6. The inkjet printing method as set forth in claim 3, wherein

a period of time between when the fabric is printed with the first liquid in the first printing step and when the first liquid is thickened in the thickening step is greater than a period of time between when the fabric is printed with the second liquid in the second printing step and when the second liquid is irradiated with light in the light irradiating step.

7. The inkjet printing method as set forth in claim 4, wherein

a period of time between when the fabric is printed with the first liquid in the first printing step and when the first liquid is thickened in the thickening step is greater than a period of time between when the fabric is printed with the second liquid in the second printing step and when the second liquid is irradiated with light in the light irradiating step.

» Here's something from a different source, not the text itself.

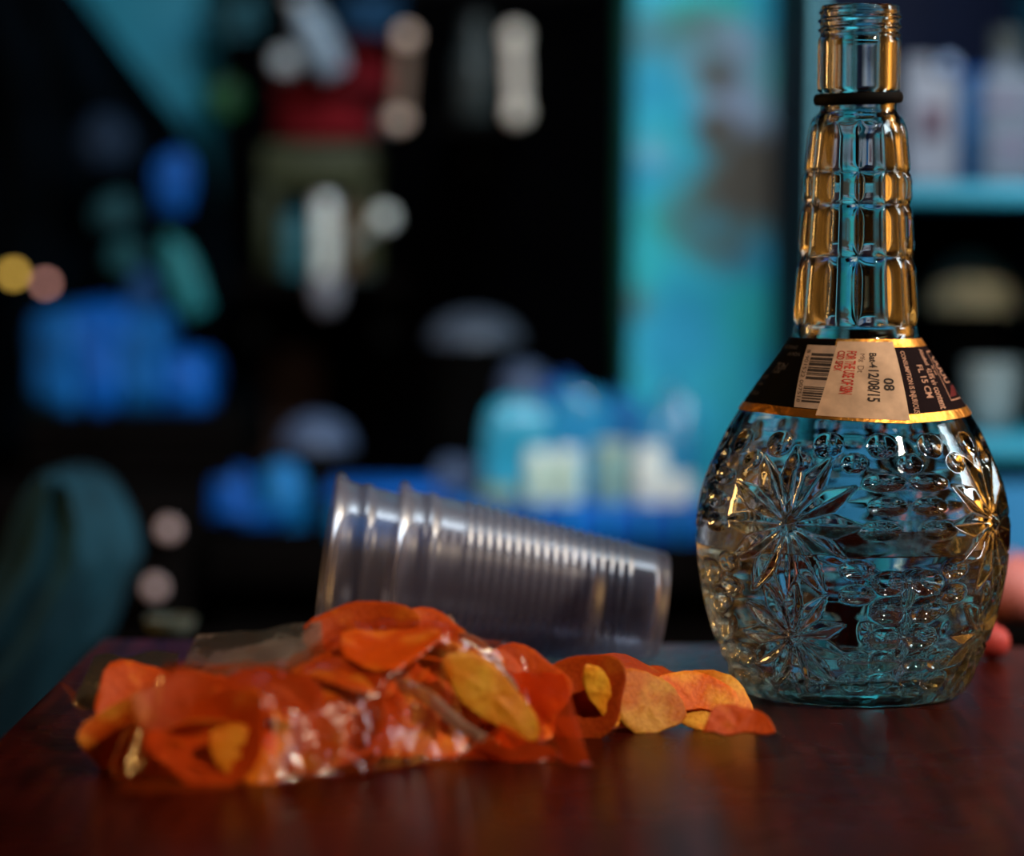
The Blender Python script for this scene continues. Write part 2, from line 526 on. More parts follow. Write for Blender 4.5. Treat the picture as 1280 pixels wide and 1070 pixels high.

8. The inkjet printing method as set forth in claim 5, wherein

a period of time between when the fabric is printed with the first liquid in the first printing step and when the first liquid is thickened in the thickening step is greater than a period of time between when the fabric is printed with the second liquid in the second printing step and when the second liquid is irradiated with light in the light irradiating step.

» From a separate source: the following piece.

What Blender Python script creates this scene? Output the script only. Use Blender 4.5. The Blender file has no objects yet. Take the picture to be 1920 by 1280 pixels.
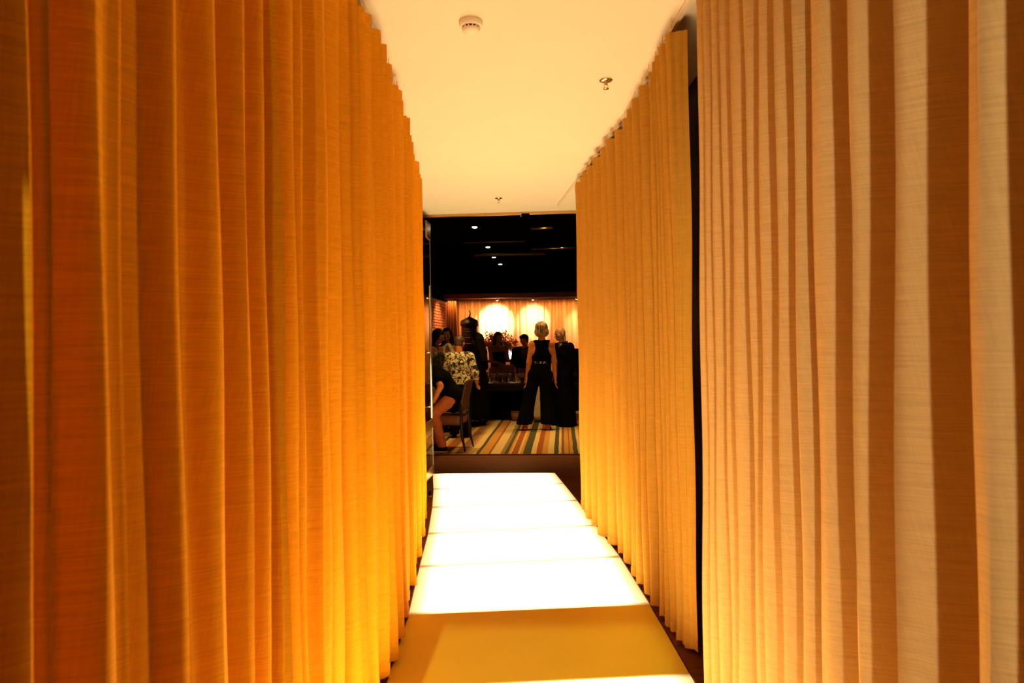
import bpy, bmesh, math, random
import numpy as np
from mathutils import Vector, Matrix

random.seed(7)
RNG = np.random.RandomState(11)
R = math.radians
SC = bpy.context.scene
COL = SC.collection

# ------------------------------------------------------------------ camera, world, exposure
EYE, FPX, ROLL = 1.45, 1280.0, R(0.9)
cam_data = bpy.data.cameras.new('camera')
cam_data.sensor_width = 36.0
cam_data.lens = 24.0
cam_data.clip_start = 0.02
cam_data.dof.use_dof = True
cam_data.dof.focus_distance = 7.5
cam_data.dof.aperture_fstop = 5.6
cam = bpy.data.objects.new('camera', cam_data)
COL.objects.link(cam)
cam.matrix_world = Matrix.Translation((0, 0, EYE)) @ Matrix.Rotation(R(90), 4, 'X') @ Matrix.Rotation(-ROLL, 4, 'Z')
SC.camera = cam

world = bpy.data.worlds.new('world')
SC.world = world
world.use_nodes = True
world.node_tree.nodes['Background'].inputs[0].default_value = (0.02, 0.012, 0.008, 1)
world.node_tree.nodes['Background'].inputs[1].default_value = 0.02

SC.view_settings.view_transform = 'Standard'
SC.view_settings.look = 'None'
SC.view_settings.gamma = 1.0
SC.view_settings.exposure = 0.74
SC.view_settings.use_curve_mapping = False
try:
    SC.cycles.max_bounces = 10
    SC.cycles.diffuse_bounces = 6
    SC.cycles.sample_clamp_indirect = 8.0
except Exception:
    pass

PANEL_COLOUR = (1.0, 0.65, 0.27)
PANEL_POWER = 6.0
SPOT_COLOUR = (1.0, 0.60, 0.20)


def lamp(name, kind, loc, energy, colour, target=None, size=0.05, spot=60, blend=0.6):
    d = bpy.data.lights.new(name, kind)
    d.energy = energy
    d.color = colour
    if kind in ('SPOT', 'POINT'):
        d.shadow_soft_size = size
    if kind == 'SPOT':
        d.spot_size = R(spot)
        d.spot_blend = blend
    o = bpy.data.objects.new(name, d)
    COL.objects.link(o)
    o.location = loc
    if target is not None:
        o.rotation_euler = (Vector(target) - Vector(loc)).to_track_quat('-Z', 'Y').to_euler()
    return o


def unroll(px, py):
    u, v = px - 960.0, 640.0 - py
    c, s = math.cos(ROLL), math.sin(ROLL)
    return (u * c + v * s, -u * s + v * c)


def P(px, py, d):
    "point seen at a pixel, at a given distance down the corridor"
    u, v = unroll(px, py)
    return Vector((u * d / FPX, d, EYE + v * d / FPX))


def G(px, py, z=0.0):
    "point of the plane at height z seen at a pixel"
    u, v = unroll(px, py)
    d = (z - EYE) * FPX / v
    return Vector((u * d / FPX, d, z))


# the far room is turned by a few degrees from the corridor
YAW = R(4.2)
RA = Vector((math.sin(YAW), math.cos(YAW), 0))
RR = Vector((math.cos(YAW), -math.sin(YAW), 0))


def FR(u, w, z=0.0):
    return Vector((0, 7.56, 0)) + RR * u + RA * w + Vector((0, 0, z))


# far-room key lights (the downlights of its black ceiling)
for (u_, w_, e_) in ((-0.85, 1.9, 42), (0.35, 2.0, 48), (-0.5, 3.2, 22), (0.6, 3.6, 30), (2.2, 2.6, 30)):
    lamp('downlight_beam', 'SPOT', FR(u_, w_, 3.0), e_ * 2.7, SPOT_COLOUR, FR(u_, w_ + 0.15, 0), 0.04, 78, 0.8)
lamp('track_beam', 'SPOT', P(932, 557, 14.45) + Vector((0, 0, -0.10)), 430, (1, .74, .48), P(930, 606, 15.25), 0.02, 62, 1.0)
lamp('track_beam', 'SPOT', P(999, 556, 14.45) + Vector((0, 0, -0.10)), 175, (1, .70, .42), P(1001, 606, 15.25), 0.02, 62, 1.0)
lamp('track_beam', 'SPOT', P(1081, 554, 14.45) + Vector((0, 0, -0.10)), 60, (1, .58, .28), P(1092, 632, 15.25), 0.02, 66, 1.0)
lamp('foyer_light', 'SPOT', (-0.58, -4.5, 1.9), 500, (1, .90, .72), (1.34, 1.4, 1.40), 0.10, 28, 0.8)
lamp('foyer_downlight', 'SPOT', (-0.75, -4.0, 4.4), 1000, (1, .86, .60), (-0.05, 2.9, 0.0), 0.025, 11, 0.3)
lamp('brick_beam', 'SPOT', FR(-1.50, 6.0, 2.42), 80, (1, .50, .18), FR(-1.95, 6.1, 1.5), 0.03, 100, 0.9)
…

9. The inkjet printing method as set forth in claim 4, comprising:

performing the first printing step, the thickening step, the second printing step, and the light irradiating step by using an inkjet head, and

the inkjet head comprising: a first nozzle that applies the first liquid in the first printing step; a first light irradiator that irradiates the first liquid with light in the thickening step; a second nozzle that applies the second liquid in the second printing step; and a second light irradiator that irradiates the second liquid with light in the light irradiating step, wherein the first nozzle is located at a position more forward in a main scanning direction than the first light irradiator, the second nozzle is located at a position more forward in the main scanning direction than the second light irradiator, the first nozzle and the first light irradiator are located at positions more rearward in a sub scanning direction than the second nozzle and the second light irradiator, and a distance between the first nozzle and the first light irradiator is greater than a distance between the second nozzle and the second light irradiator.

10. The inkjet printing method as set forth in claim 5, comprising:

performing the first printing step, the thickening step, the second printing step, and the light irradiating step by using an inkjet head, and

the inkjet head including: a first nozzle that applies the first liquid in the first printing step; a heater that heats the first liquid in the thickening step; a second nozzle that applies the second liquid in the second printing step; and a light irradiator that irradiates the second liquid with light in the light irradiating step, wherein the first nozzle is located at a position more forward in a main scanning direction than the heater, the second nozzle is located at a position more forward in the main scanning direction than the light irradiator, the first nozzle and the heater are located at positions more rearward in a sub scanning direction than the second nozzle and the light irradiator, and a distance between the first nozzle and the heater is greater than a distance between the second nozzle and the light irradiator.

11. The inkjet printing method as set forth in claim 2, further comprising:

a thickening step of thickening the first liquid applied on the fabric in the first printing step to a higher degree of viscosity, wherein the thickening step is performed subsequent to the first printing step and prior to the second printing step.